Since you’ve come back, a lot of people have been into your artistry. You’re getting booked for shows all the time. How’s that make you feel?
JP: It makes me feel happy. I feel like people just want to see the city win. I wanna show the city in a positive light because I’ve noticed since I’ve come back that a lot of people are making music that perpetuates all the fuck shit. Like when I was in LA, all people knew was The Wire. I’m tired of it. Everywhere has The Wire. I just wanna show that everything here isn’t negative. It just needs positive representation. Not shit that celebrates being from a place where the homicide rate is high. That shit isn’t cool to me. Lower the homicide rate. Don’t profit off of that.
I think it’s important to have representation of all the realities here because negativity is some people’s reality. Sometimes it may be easy to just call it negative because, yeah, killing people is definitely negative but seeing an artist come out of that and tell those stories can be encouraging for kids in that environment. I appreciate the range in narratives. Some people do it as a trend, though.

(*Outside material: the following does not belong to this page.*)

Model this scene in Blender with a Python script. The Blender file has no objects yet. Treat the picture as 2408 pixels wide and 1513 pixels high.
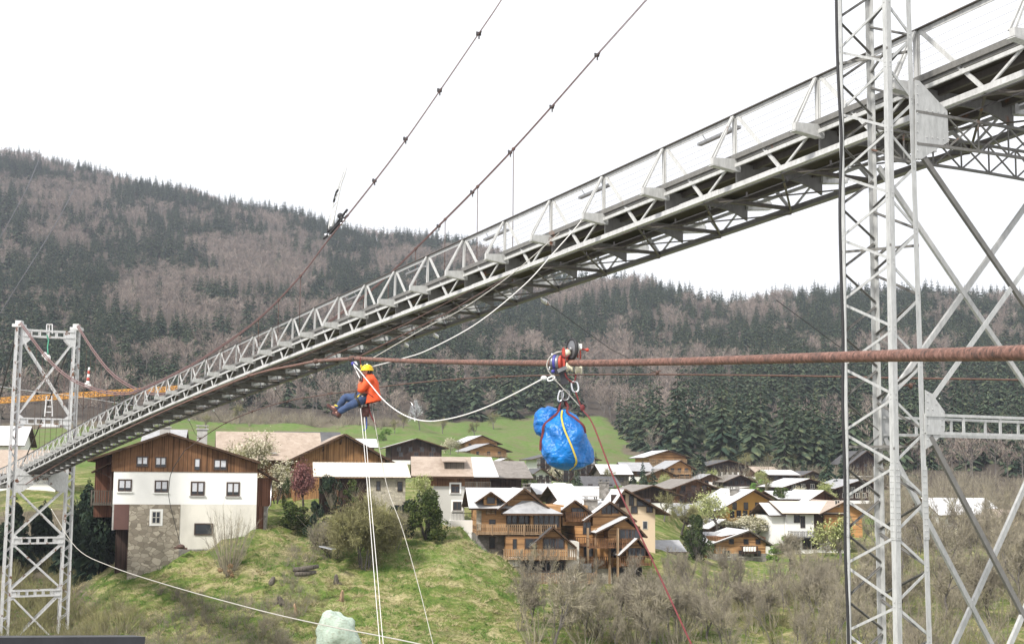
import bpy, math, random
import numpy as np
from mathutils import Vector, Matrix, noise
R = math.radians
random.seed(7); rng = np.random.default_rng(7)
SC = bpy.context.scene; COL = SC.collection
# ---------------------------------------------------------------- camera model
F0 = 1870.0; F = 3200.0; KS = F/F0   # depths below are written in units of KS metres
CX = 1203.5; CY = 756.5; PITCH = math.atan((1113 - CY) / F); ROLL = .0084
CM = Matrix.Rotation(R(90) + PITCH, 3, 'X') @ Matrix.Rotation(ROLL, 3, 'Z'); CMI = CM.transposed()
def ray(px, py): return CM @ Vector(((px - CX)/F, (CY - py)/F, -1))
def P(px, py, Y):
    d = ray(px, py); return d * (Y * KS / d.y)
def Pplane(px, py, p0, n):
    d = ray(px, py); return d * (p0.dot(n) / d.dot(n))
def proj(v):
    c = CMI @ v
    return CX - F*c.x/c.z, CY + F*c.y/c.z
cam = bpy.data.cameras.new('camera'); cam_o = bpy.data.objects.new('camera', cam); COL.objects.link(cam_o)
cam.sensor_width = 36; cam.lens = F / 2407 * 36; cam.clip_start = 0.05; cam.clip_end = 9000
cam_o.rotation_euler = CM.to_euler(); SC.camera = cam_o

# ---------------------------------------------------------------- object helpers
def tag(o, label=None, cat=None, group=None, kind=None):
    if label: o['label'] = label
    if cat: o['category'] = cat
    if group: o['group'] = group
    if kind: o['kind'] = kind
    return o
def empty(name, loc, label=None, cat=None, group=None, rz=0.0):
    o = bpy.data.objects.new(name, None); COL.objects.link(o)
    o.location = loc; o.rotation_euler = (0, 0, rz); o.empty_display_size = .3
    return tag(o, label, cat, group)
def vec(a): return a if isinstance(a, Vector) else Vector(a)
class MB:
    def __init__(s): s.v = []; s.f = []; s.m = []; s.sm = []
    def add(s, vs, fs, m=0, smooth=False):
        o = len(s.v); s.v += [tuple(v) for v in vs]
        for f in fs:
            s.f.append(tuple(i + o for i in f)); s.m.append(m); s.sm.append(smooth)
        return s
    def hexa(s, c, m=0):   # 8 corners: bottom 0-3 ccw, top 4-7
        return s.add(c, [(3,2,1,0),(4,5,6,7),(0,1,5,4),(1,2,6,5),(2,3,7,6),(3,0,4,7)], m)
    def box(s, x0, x1, y0, y1, z0, z1, m=0):
        return s.hexa([(x0,y0,z0),(x1,y0,z0),(x1,y1,z0),(x0,y1,z0),(x0,y0,z1),(x1,y0,z1),(x1,y1,z1),(x0,y1,z1)], m)
    def bar(s, a, b, w, h, up=(0,0,1), m=0, off=(0,0)):
        a, b = vec(a), vec(b); t = (b - a).normalized(); up = vec(up)
        sd = t.cross(up)
        if sd.length < 1e-4: sd = t.cross(Vector((1,0,0)))
        sd.normalize(); u = sd.cross(t).normalized()
        a = a + sd * off[0] + u * off[1]; b = b + sd * off[0] + u * off[1]
        q = [(-.5,-.5),(.5,-.5),(.5,.5),(-.5,.5)]
        vs = [p + sd * (x * w) + u * (y * h) for p in (a, b) for x, y in q]
        return s.add(vs, [(3,2,1,0),(4,5,6,7),(0,1,5,4),(1,2,6,5),(2,3,7,6),(3,0,4,7)], m)
    def tube(s, pts, r, n=6, m=0, cap=True, twist=None):
        pts = [vec(p) for p in pts]; k = len(pts)
        rs = r if isinstance(r, (list, tuple)) else [r] * k
        t0 = (pts[1] - pts[0]).normalized()
        u = t0.orthogonal().normalized(); vs = []; d = 0
        for i, p in enumerate(pts):
            t = ((pts[i+1] if i < k-1 else pts[i]) - (pts[i-1] if i else pts[i])).normalized()
            u = (u - t * u.dot(t)).normalized(); w = t.cross(u)
            if i: d += (p - pts[i-1]).length
            for j in range(n):
                a = 2 * math.pi * j / n; rr = rs[i]
                if twist: rr *= 1 + twist[0] * abs(math.sin(twist[1] * (a / 2) + twist[2] * d))
                vs.append(p + (u * math.cos(a) + w * math.sin(a)) * rr)
        fs = [(i*n+j, i*n+(j+1)%n, (i+1)*n+(j+1)%n, (i+1)*n+j) for i in range(k-1) for j in range(n)]
        if cap: fs += [tuple(range(n))[::-1], tuple(range((k-1)*n, k*n))]
        return s.add(vs, fs, m, True)
    def prism(s, poly, d, m=0):   # planar polygon extruded by vector d
        poly = [vec(p) for p in poly]; d = vec(d); n = len(poly)
        fs = [tuple(range(n))[::-1], tuple(range(n, 2*n))] + [(i, (i+1)%n, n+(i+1)%n, n+i) for i in range(n)]
        return s.add(poly + [p + d for p in poly], fs, m)
    def ball(s, c, r, m=0, nu=10, nv=7, sc=(1,1,1), fn=None):
        c = vec(c); vs = [c + Vector((0,0,-r*sc[2]))]
        for i in range(1, nv):
            th = -math.pi/2 + math.pi*i/nv
            for j in range(nu):
                a = 2*math.pi*j/nu
                d = Vector((math.cos(th)*math.cos(a), math.cos(th)*math.sin(a), math.sin(th)))
                q = Vector((d.x*sc[0], d.y*sc[1], d.z*sc[2])) * r
                if fn: q = fn(d, q)
                vs.append(c + q)
        q = Vector((0,0,r*sc[2]));
        if fn: q = fn(Vector((0,0,1)), q)
        vs.append(c + q); L = len(vs) - 1
        fs = [(0, 1+(j+1)%nu, 1+j) for j in range(nu)]
        for i in range(nv-2):
            a = 1+i*nu
            fs += [(a+j, a+(j+1)%nu, a+nu+(j+1)%nu, a+nu+j) for j in range(nu)]
        a = 1+(nv-2)*nu
        fs += [(a+j, a+(j+1)%nu, L) for j in range(nu)]
        return s.add(vs, fs, m, True)
    def lathe(s, c, axis, prof, n=16, m=0):  # prof: (r, along)
        c = vec(c); t = vec(axis).normalized(); u = t.orthogonal().normalized(); w = t.cross(u)
        vs = [c + t*h + (u*math.cos(2*math.pi*j/n) + w*math.sin(2*math.pi*j/n))*r for r, h in prof for j in range(n)]
        k = len(prof)
        fs = [(i*n+j, i*n+(j+1)%n, (i+1)*n+(j+1)%n, (i+1)*n+j) for i in range(k-1) for j in range(n)]
        fs += [tuple(range(n))[::-1], tuple(range((k-1)*n, k*n))]
        return s.add(vs, fs, m, True)
    def build(s, name, mats, parent=None, world=False, loc=None):
        me = bpy.data.meshes.new(name); off = Vector((0,0,0))
        if loc is not None: off = vec(loc)
        if parent is not None and world: off = parent.location.copy()
        vs = [(v[0]-off.x, v[1]-off.y, v[2]-off.z) for v in s.v] if off.length else s.v
        me.from_pydata(vs, [], s.f)
        for m in (mats if isinstance(mats, (list, tuple)) else [mats]): me.materials.append(m)
        me.polygons.foreach_set('material_index', s.m)
        me.polygons.foreach_set('use_smooth', s.sm); me.update()
        o = bpy.data.objects.new(name, me); COL.objects.link(o)
        if parent is not None: o.parent = parent
        if loc is not None: o.location = loc
        return o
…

JP: I feel like if you come from that place, tell your story but tell people they don’t have to do the same thing. I know it’s harder to take the other route when everybody around you is going one way.
What can we anticipate from you in the near future?
JP: I’ve gotta hella features dropping soon before my shit comes out. Some sprinkles of singles and covers but mostly working on this project. I definitely wanna start working with more artists in Baltimore too. I like Butch Dawson. I like :3lON—his stage presence is amazing. Abdu’s stage presence is fucking amazing. I like watching people that make me feel like I need to go home and practice.